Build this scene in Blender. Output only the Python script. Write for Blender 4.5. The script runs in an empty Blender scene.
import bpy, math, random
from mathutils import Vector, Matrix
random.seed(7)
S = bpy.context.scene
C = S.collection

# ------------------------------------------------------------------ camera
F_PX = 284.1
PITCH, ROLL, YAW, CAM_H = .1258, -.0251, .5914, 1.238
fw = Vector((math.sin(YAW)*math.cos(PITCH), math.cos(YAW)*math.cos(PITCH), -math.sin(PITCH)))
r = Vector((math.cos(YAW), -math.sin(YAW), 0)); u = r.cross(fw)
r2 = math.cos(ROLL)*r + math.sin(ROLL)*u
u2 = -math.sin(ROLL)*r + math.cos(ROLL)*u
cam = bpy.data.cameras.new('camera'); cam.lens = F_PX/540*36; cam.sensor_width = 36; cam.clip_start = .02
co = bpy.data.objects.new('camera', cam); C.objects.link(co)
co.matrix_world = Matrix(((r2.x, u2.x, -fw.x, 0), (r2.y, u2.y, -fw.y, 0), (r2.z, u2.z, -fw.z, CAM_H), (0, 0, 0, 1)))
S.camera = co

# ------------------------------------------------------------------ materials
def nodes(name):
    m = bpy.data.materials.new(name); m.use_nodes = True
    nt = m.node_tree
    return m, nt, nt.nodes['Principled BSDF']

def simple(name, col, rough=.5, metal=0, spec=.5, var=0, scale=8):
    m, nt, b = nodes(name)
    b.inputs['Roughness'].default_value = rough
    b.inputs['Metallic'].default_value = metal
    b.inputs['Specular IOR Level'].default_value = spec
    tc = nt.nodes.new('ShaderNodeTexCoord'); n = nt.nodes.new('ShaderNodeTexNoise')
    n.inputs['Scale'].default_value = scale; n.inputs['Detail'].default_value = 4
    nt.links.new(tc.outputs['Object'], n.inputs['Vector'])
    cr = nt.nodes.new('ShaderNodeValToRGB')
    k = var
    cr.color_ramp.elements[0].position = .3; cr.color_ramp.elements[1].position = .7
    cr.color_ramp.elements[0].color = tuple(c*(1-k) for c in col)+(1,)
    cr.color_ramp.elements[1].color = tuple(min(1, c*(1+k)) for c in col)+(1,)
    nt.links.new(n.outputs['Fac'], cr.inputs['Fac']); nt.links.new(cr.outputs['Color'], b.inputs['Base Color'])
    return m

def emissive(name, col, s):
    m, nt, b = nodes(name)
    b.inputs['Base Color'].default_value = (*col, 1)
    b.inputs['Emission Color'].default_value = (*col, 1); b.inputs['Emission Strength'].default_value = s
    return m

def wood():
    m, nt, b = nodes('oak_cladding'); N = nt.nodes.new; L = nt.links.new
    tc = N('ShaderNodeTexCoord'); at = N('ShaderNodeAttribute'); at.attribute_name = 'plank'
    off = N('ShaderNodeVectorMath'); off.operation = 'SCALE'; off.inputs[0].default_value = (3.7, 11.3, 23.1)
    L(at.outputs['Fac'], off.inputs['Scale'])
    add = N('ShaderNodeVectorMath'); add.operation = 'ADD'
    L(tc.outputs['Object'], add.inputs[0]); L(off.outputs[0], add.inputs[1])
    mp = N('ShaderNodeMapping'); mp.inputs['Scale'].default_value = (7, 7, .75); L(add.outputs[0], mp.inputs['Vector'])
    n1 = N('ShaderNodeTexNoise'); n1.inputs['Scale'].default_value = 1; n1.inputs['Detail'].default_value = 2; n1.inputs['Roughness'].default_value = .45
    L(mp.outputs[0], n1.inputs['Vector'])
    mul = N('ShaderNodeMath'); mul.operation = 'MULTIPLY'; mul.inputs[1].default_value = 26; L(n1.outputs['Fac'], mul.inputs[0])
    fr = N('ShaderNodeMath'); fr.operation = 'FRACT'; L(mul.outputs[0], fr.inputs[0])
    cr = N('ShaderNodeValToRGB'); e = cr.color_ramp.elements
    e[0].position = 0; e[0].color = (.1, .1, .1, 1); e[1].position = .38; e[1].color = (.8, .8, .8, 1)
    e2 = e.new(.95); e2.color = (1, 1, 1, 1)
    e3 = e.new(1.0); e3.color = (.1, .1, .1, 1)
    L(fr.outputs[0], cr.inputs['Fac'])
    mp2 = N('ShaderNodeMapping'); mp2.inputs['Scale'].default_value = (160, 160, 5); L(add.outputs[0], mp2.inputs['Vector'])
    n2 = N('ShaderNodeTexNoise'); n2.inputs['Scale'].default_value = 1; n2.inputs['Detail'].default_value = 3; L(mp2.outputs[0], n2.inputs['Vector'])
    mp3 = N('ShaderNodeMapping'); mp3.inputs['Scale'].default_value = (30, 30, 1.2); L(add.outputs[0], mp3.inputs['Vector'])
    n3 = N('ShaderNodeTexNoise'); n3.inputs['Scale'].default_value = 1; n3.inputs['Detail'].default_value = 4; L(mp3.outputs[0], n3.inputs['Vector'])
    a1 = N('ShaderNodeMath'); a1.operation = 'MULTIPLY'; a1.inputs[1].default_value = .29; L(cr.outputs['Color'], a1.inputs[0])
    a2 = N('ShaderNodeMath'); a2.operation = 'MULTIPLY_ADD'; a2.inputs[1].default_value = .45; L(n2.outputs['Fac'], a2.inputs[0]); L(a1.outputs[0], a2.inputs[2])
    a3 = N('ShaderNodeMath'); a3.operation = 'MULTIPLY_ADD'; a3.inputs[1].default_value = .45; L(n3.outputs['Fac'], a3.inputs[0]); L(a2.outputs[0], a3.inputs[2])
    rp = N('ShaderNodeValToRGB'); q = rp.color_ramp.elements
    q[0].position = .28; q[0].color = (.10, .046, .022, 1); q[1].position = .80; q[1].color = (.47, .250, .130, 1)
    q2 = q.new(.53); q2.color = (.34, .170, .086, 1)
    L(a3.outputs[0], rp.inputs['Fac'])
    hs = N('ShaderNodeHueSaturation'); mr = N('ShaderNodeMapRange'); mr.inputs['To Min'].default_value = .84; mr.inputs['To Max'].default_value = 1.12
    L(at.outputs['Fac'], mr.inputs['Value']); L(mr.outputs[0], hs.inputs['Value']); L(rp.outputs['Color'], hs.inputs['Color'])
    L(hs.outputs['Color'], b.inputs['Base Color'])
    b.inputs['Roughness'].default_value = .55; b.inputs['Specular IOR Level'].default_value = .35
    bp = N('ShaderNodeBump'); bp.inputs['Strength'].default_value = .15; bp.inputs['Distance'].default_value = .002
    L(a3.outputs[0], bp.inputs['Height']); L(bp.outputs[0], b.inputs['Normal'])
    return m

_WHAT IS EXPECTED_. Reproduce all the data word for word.

_FINISHED EXERCISE_.
Build this scene in Blender. Output only the Python script. Write for Blender 4.5. The script runs in an empty Blender scene.
import bpy, math, random
from mathutils import Vector, Matrix
random.seed(7)
S = bpy.context.scene
C = S.collection

# ------------------------------------------------------------------ camera
F_PX = 284.1
PITCH, ROLL, YAW, CAM_H = .1258, -.0251, .5914, 1.238
fw = Vector((math.sin(YAW)*math.cos(PITCH), math.cos(YAW)*math.cos(PITCH), -math.sin(PITCH)))
r = Vector((math.cos(YAW), -math.sin(YAW), 0)); u = r.cross(fw)
r2 = math.cos(ROLL)*r + math.sin(ROLL)*u
u2 = -math.sin(ROLL)*r + math.cos(ROLL)*u
cam = bpy.data.cameras.new('camera'); cam.lens = F_PX/540*36; cam.sensor_width = 36; cam.clip_start = .02
co = bpy.data.objects.new('camera', cam); C.objects.link(co)
co.matrix_world = Matrix(((r2.x, u2.x, -fw.x, 0), (r2.y, u2.y, -fw.y, 0), (r2.z, u2.z, -fw.z, CAM_H), (0, 0, 0, 1)))
S.camera = co

# ------------------------------------------------------------------ materials
def nodes(name):
    m = bpy.data.materials.new(name); m.use_nodes = True
    nt = m.node_tree
    return m, nt, nt.nodes['Principled BSDF']

def simple(name, col, rough=.5, metal=0, spec=.5, var=0, scale=8):
    m, nt, b = nodes(name)
    b.inputs['Roughness'].default_value = rough
    b.inputs['Metallic'].default_value = metal
    b.inputs['Specular IOR Level'].default_value = spec
    tc = nt.nodes.new('ShaderNodeTexCoord'); n = nt.nodes.new('ShaderNodeTexNoise')
    n.inputs['Scale'].default_value = scale; n.inputs['Detail'].default_value = 4
    nt.links.new(tc.outputs['Object'], n.inputs['Vector'])
    cr = nt.nodes.new('ShaderNodeValToRGB')
    k = var
    cr.color_ramp.elements[0].position = .3; cr.color_ramp.elements[1].position = .7
    cr.color_ramp.elements[0].color = tuple(c*(1-k) for c in col)+(1,)
    cr.color_ramp.elements[1].color = tuple(min(1, c*(1+k)) for c in col)+(1,)
    nt.links.new(n.outputs['Fac'], cr.inputs['Fac']); nt.links.new(cr.outputs['Color'], b.inputs['Base Color'])
    return m

def emissive(name, col, s):
    m, nt, b = nodes(name)
    b.inputs['Base Color'].default_value = (*col, 1)
    b.inputs['Emission Color'].default_value = (*col, 1); b.inputs['Emission Strength'].default_value = s
    return m

def wood():
    m, nt, b = nodes('oak_cladding'); N = nt.nodes.new; L = nt.links.new
    tc = N('ShaderNodeTexCoord'); at = N('ShaderNodeAttribute'); at.attribute_name = 'plank'
    off = N('ShaderNodeVectorMath'); off.operation = 'SCALE'; off.inputs[0].default_value = (3.7, 11.3, 23.1)
    L(at.outputs['Fac'], off.inputs['Scale'])
    add = N('ShaderNodeVectorMath'); add.operation = 'ADD'
    L(tc.outputs['Object'], add.inputs[0]); L(off.outputs[0], add.inputs[1])
    mp = N('ShaderNodeMapping'); mp.inputs['Scale'].default_value = (7, 7, .75); L(add.outputs[0], mp.inputs['Vector'])
    n1 = N('ShaderNodeTexNoise'); n1.inputs['Scale'].default_value = 1; n1.inputs['Detail'].default_value = 2; n1.inputs['Roughness'].default_value = .45
    L(mp.outputs[0], n1.inputs['Vector'])
    mul = N('ShaderNodeMath'); mul.operation = 'MULTIPLY'; mul.inputs[1].default_value = 26; L(n1.outputs['Fac'], mul.inputs[0])
    fr = N('ShaderNodeMath'); fr.operation = 'FRACT'; L(mul.outputs[0], fr.inputs[0])
    cr = N('ShaderNodeValToRGB'); e = cr.color_ramp.elements
    e[0].position = 0; e[0].color = (.1, .1, .1, 1); e[1].position = .38; e[1].color = (.8, .8, .8, 1)
    e2 = e.new(.95); e2.color = (1, 1, 1, 1)
    e3 = e.new(1.0); e3.color = (.1, .1, .1, 1)
    L(fr.outputs[0], cr.inputs['Fac'])
    mp2 = N('ShaderNodeMapping'); mp2.inputs['Scale'].default_value = (160, 160, 5); L(add.outputs[0], mp2.inputs['Vector'])
    n2 = N('ShaderNodeTexNoise'); n2.inputs['Scale'].default_value = 1; n2.inputs['Detail'].default_value = 3; L(mp2.outputs[0], n2.inputs['Vector'])
    mp3 = N('ShaderNodeMapping'); mp3.inputs['Scale'].default_value = (30, 30, 1.2); L(add.outputs[0], mp3.inputs['Vector'])
    n3 = N('ShaderNodeTexNoise'); n3.inputs['Scale'].default_value = 1; n3.inputs['Detail'].default_value = 4; L(mp3.outputs[0], n3.inputs['Vector'])
    a1 = N('ShaderNodeMath'); a1.operation = 'MULTIPLY'; a1.inputs[1].default_value = .29; L(cr.outputs['Color'], a1.inputs[0])
    a2 = N('ShaderNodeMath'); a2.operation = 'MULTIPLY_ADD'; a2.inputs[1].default_value = .45; L(n2.outputs['Fac'], a2.inputs[0]); L(a1.outputs[0], a2.inputs[2])
    a3 = N('ShaderNodeMath'); a3.operation = 'MULTIPLY_ADD'; a3.inputs[1].default_value = .45; L(n3.outputs['Fac'], a3.inputs[0]); L(a2.outputs[0], a3.inputs[2])
    rp = N('ShaderNodeValToRGB'); q = rp.color_ramp.elements
    q[0].position = .28; q[0].color = (.10, .046, .022, 1); q[1].position = .80; q[1].color = (.47, .250, .130, 1)
    q2 = q.new(.53); q2.color = (.34, .170, .086, 1)
    L(a3.outputs[0], rp.inputs['Fac'])
    hs = N('ShaderNodeHueSaturation'); mr = N('ShaderNodeMapRange'); mr.inputs['To Min'].default_value = .84; mr.inputs['To Max'].default_value = 1.12
    L(at.outputs['Fac'], mr.inputs['Value']); L(mr.outputs[0], hs.inputs['Value']); L(rp.outputs['Color'], hs.inputs['Color'])
    L(hs.outputs['Color'], b.inputs['Base Color'])
    b.inputs['Roughness'].default_value = .55; b.inputs['Specular IOR Level'].default_value = .35
    bp = N('ShaderNodeBump'); bp.inputs['Strength'].default_value = .15; bp.inputs['Distance'].default_value = .002
    L(a3.outputs[0], bp.inputs['Height']); L(bp.outputs[0], b.inputs['Normal'])
    return m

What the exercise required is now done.